◆ **SHORT PROBLEM**
Leaving out every picture, copy the lines of the data exactly, from the first through the line containing "N0Y,N0Z=0.666,-1.253".
=== INFORMATION SHOWN ===
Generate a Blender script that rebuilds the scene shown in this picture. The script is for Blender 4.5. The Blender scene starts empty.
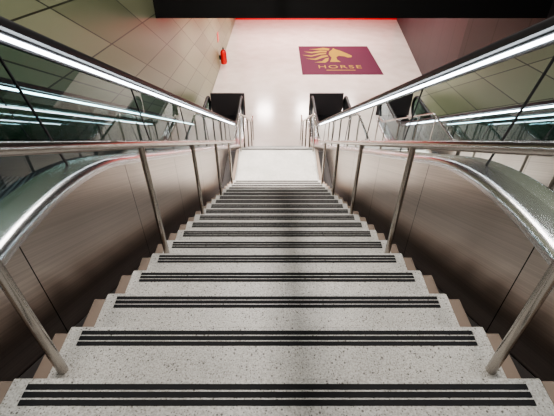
import bpy, math, random
from mathutils import Vector
random.seed(3)
sc=bpy.context.scene
try:
    sc.view_settings.look='AgX - Medium High Contrast'
except Exception: pass
TH=math.radians(38.7)
ZUP=6.74
T,R=0.32,0.177
SL=R/T
N0Y,N0Z=0.666,-1.253

# ---------------- materials ----------------
def mat(name,col,rough=0.5,metal=0.0,spec=0.5):
    m=bpy.data.materials.new(name); m.use_nodes=True
    b=m.node_tree.nodes['Principled BSDF']
    b.inputs['Base Color'].default_value=(*col,1)
    b.inputs['Roughness'].default_value=rough
    b.inputs['Metallic'].default_value=metal
    b.inputs['Specular IOR Level'].default_value=spec
    return m,m.node_tree,b
def N(nt,t,**k):
    n=nt.nodes.new(t)
    for a,v in k.items(): setattr(n,a,v)
    return n
def ramp(nt,stops,interp='LINEAR'):
    r=N(nt,'ShaderNodeValToRGB'); cr=r.color_ramp; cr.interpolation=interp
    while len(cr.elements)<len(stops): cr.elements.new(0.5)
    for e,(p,c) in zip(cr.elements,stops):
        e.position=p; e.color=(*c,1)
    return r
def mathn(nt,op,a,b=None,c=None):
    n=N(nt,'ShaderNodeMath',operation=op)
    for i,v in enumerate((a,b,c)):
        if v is None: continue
        if isinstance(v,(int,float)): n.inputs[i].default_value=v
        else: nt.links.new(v,n.inputs[i])
    return n.outputs[0]
def mixc(nt,f,a,b,mode='MIX'):
    n=N(nt,'ShaderNodeMix',data_type='RGBA',blend_type=mode)
    L=nt.links
    if isinstance(f,(int,float)): n.inputs[0].default_value=f
    else: L.new(f,n.inputs[0])
    for i,v in ((6,a),(7,b)):
        if isinstance(v,tuple): n.inputs[i].default_value=(*v,1)
        else: L.new(v,n.inputs[i])
    return n.outputs[2]

def terrazzo(name,base,dark,rough):
    m,nt,b=mat(name,base,rough)
    tc=N(nt,'ShaderNodeTexCoord')
    def specks(scale,thr,rad):
        v=N(nt,'ShaderNodeTexVoronoi'); v.inputs['Scale'].default_value=scale
        nt.links.new(tc.outputs['Object'],v.inputs['Vector'])
        r=ramp(nt,[(0.0,(1,1,1)),(rad*0.6,(0.9,0.9,0.9)),(rad,(0,0,0))])
        nt.links.new(v.outputs['Distance'],r.inputs[0])
        sep=N(nt,'ShaderNodeSeparateColor'); nt.links.new(v.outputs['Color'],sep.inputs[0])
        sel=mathn(nt,'GREATER_THAN',sep.outputs[0],thr)
        return mathn(nt,'MULTIPLY',r.outputs[0],sel)
    f=specks(120,0.5,0.38); f2=specks(60,0.75,0.30)
    n2=N(nt,'ShaderNodeTexNoise'); n2.inputs['Scale'].default_value=2.2; n2.inputs['Detail'].default_value=6; n2.inputs['Roughness'].default_value=0.65
    nt.links.new(tc.outputs['Object'],n2.inputs['Vector'])
    r2=ramp(nt,[(0.3,tuple(c*0.72 for c in base)),(0.7,base)])
    nt.links.new(n2.outputs[0],r2.inputs[0])
    n3=N(nt,'ShaderNodeTexNoise'); n3.inputs['Scale'].default_value=160; n3.inputs['Detail'].default_value=2
    nt.links.new(tc.outputs['Object'],n3.inputs['Vector'])
    r3=ramp(nt,[(0.38,(0.68,0.67,0.65)),(0.6,(1,1,1))]); nt.links.new(n3.outputs[0],r3.inputs[0])
    c=mixc(nt,1.0,r2.outputs[0],r3.outputs[0],'MULTIPLY')
    c=mixc(nt,f,c,dark); c=mixc(nt,f2,c,tuple(x*0.6 for x in dark))
    nt.links.new(c,b.inputs['Base Color'])
    return m
M_tread=terrazzo('terrazzo_tread',(0.60,0.58,0.54),(0.17,0.155,0.135),0.36)
M_body,nt,b=mat('stone_stringer',(0.20,0.15,0.115),0.6)
M_black,nt,b=mat('black_grit_strip',(0.010,0.010,0.011),0.75,0,0.3)

def brushed(name,col,rough,seam=True,stretch=(2,1.2,60),var=0.25):
    m,nt,b=mat(name,col,rough,1.0)
    tc=N(nt,'ShaderNodeTexCoord'); s=N(nt,'ShaderNodeSeparateXYZ'); nt.links.new(tc.outputs['Object'],s.inputs[0])
    u=mathn(nt,'ADD',s.outputs[2],mathn(nt,'MULTIPLY',s.outputs[1],SL))
    cx=N(nt,'ShaderNodeCombineXYZ')
    nt.links.new(mathn(nt,'MULTIPLY',s.outputs[0],stretch[0]),cx.inputs[0])
    nt.links.new(mathn(nt,'MULTIPLY',s.outputs[1],stretch[1]),cx.inputs[1])
    nt.links.new(mathn(nt,'MULTIPLY',u,stretch[2]),cx.inputs[2])
    n=N(nt,'ShaderNodeTexNoise'); n.inputs['Scale'].default_value=1; n.inputs['Detail'].default_value=3
    nt.links.new(cx.outputs[0],n.inputs['Vector'])
    r=ramp(nt,[(0.3,tuple(c*(1-var) for c in col)),(0.7,tuple(min(1,c*(1+var)) for c in col))])
    nt.links.new(n.outputs[0],r.inputs[0])
    out=r.outputs[0]
    rr=mathn(nt,'MULTIPLY_ADD',n.outputs[0],0.08,rough-0.04)
    nt.links.new(rr,b.inputs['Roughness'])
    if seam:
        y=mathn(nt,'MODULO',mathn(nt,'ADD',s.outputs[1],20.0),1.25)
        f=mathn(nt,'LESS_THAN',y,0.007)
        out=mixc(nt,f,out,(0.02,0.018,0.016))
    nt.links.new(out,b.inputs['Base Color'])
    return m
M_clad=brushed('brushed_steel_cladding',(0.56,0.50,0.465),0.30,True,(2,0.5,110),0.12)
M_deck,_,_=mat('brushed_steel_deck',(0.72,0.71,0.71),0.27,1.0)
M_deck2,_,_=mat('dull_steel',(0.14,0.14,0.15),0.4,1.0)
M_rail,_,_=mat('satin_steel_tube',(0.50,0.47,0.44),0.24,1.0)
M_rubber,_,_=mat('black_rubber',(0.010,0.010,0.012),0.5)
M_dark,_,_=mat('dark_metal',(0.03,0.03,0.032),0.5,0.3)
M_grey,_,_=mat('grey_panel',(0.09,0.08,0.085),0.4,0.3)
M_void,_,_=mat('dark_gap_infill',(0.02,0.017,0.016),0.8)
M_estep,nt,b=mat('escalator_step_metal',(0.04,0.04,0.045),0.45,0.8)

M_glass=bpy.data.materials.new('tinted_glass'); M_glass.use_nodes=True
nt=M_glass.node_tree; nt.nodes.clear()
o=N(nt,'ShaderNodeOutputMaterial'); tr=N(nt,'ShaderNodeBsdfTransparent'); tr.inputs[0].default_value=(0.36,0.52,0.51,1)
gl=N(nt,'ShaderNodeBsdfGlossy'); gl.inputs['Roughness'].default_value=0.015; gl.inputs[0].default_value=(0.9,0.98,1.0,1)
fr=N(nt,'ShaderNodeFresnel'); fr.inputs[0].default_value=1.5
mx=N(nt,'ShaderNodeMixShader')
f=mathn(nt,'MULTIPLY_ADD',fr.outputs[0],1.0,0.06)
nt.links.new(f,mx.inputs[0]); nt.links.new(tr.outputs[0],mx.inputs[1]); nt.links.new(gl.outputs[0],mx.inputs[2]); nt.links.new(mx.outputs[0],o.inputs[0])

def emis(name,col,s):
    m,nt,b=mat(name,col,0.4)
    b.inputs['Emission Color'].default_value=(*col,1); b.inputs['Emission Strength'].default_value=s
    return m
M_led=emis('led_strip',(0.86,0.94,1.0),16.0)
M_lamp=emis('luminaire_panel',(1.0,0.93,0.85),6)
M_red,_,_=mat('red_back_wall',(0.7,0.008,0.015),0.5)

M_floor,nt,b=mat('polished_floor',(0.62,0.52,0.47),0.18)
tc=N(nt,'ShaderNodeTexCoord'); n=N(nt,'ShaderNodeTexNoise'); n.inputs['Scale'].default_value=1.5; n.inputs['Detail'].default_value=6
nt.links.new(tc.outputs['Object'],n.inputs['Vector'])
r=ramp(nt,[(0.3,(0.63,0.53,0.475)),(0.7,(0.72,0.63,0.575))]); nt.links.new(n.outputs[0],r.inputs[0])
nt.links.new(r.outputs[0],b.inputs['Base Color'])
M_top,_,_=mat('upper_floor_stone',(0.25,0.24,0.22),0.4)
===
◆ **COMPLETED EXERCISE**
Generate a Blender script that rebuilds the scene shown in this picture. The script is for Blender 4.5. The Blender scene starts empty.
import bpy, math, random
from mathutils import Vector
random.seed(3)
sc=bpy.context.scene
try:
    sc.view_settings.look='AgX - Medium High Contrast'
except Exception: pass
TH=math.radians(38.7)
ZUP=6.74
T,R=0.32,0.177
SL=R/T
N0Y,N0Z=0.666,-1.253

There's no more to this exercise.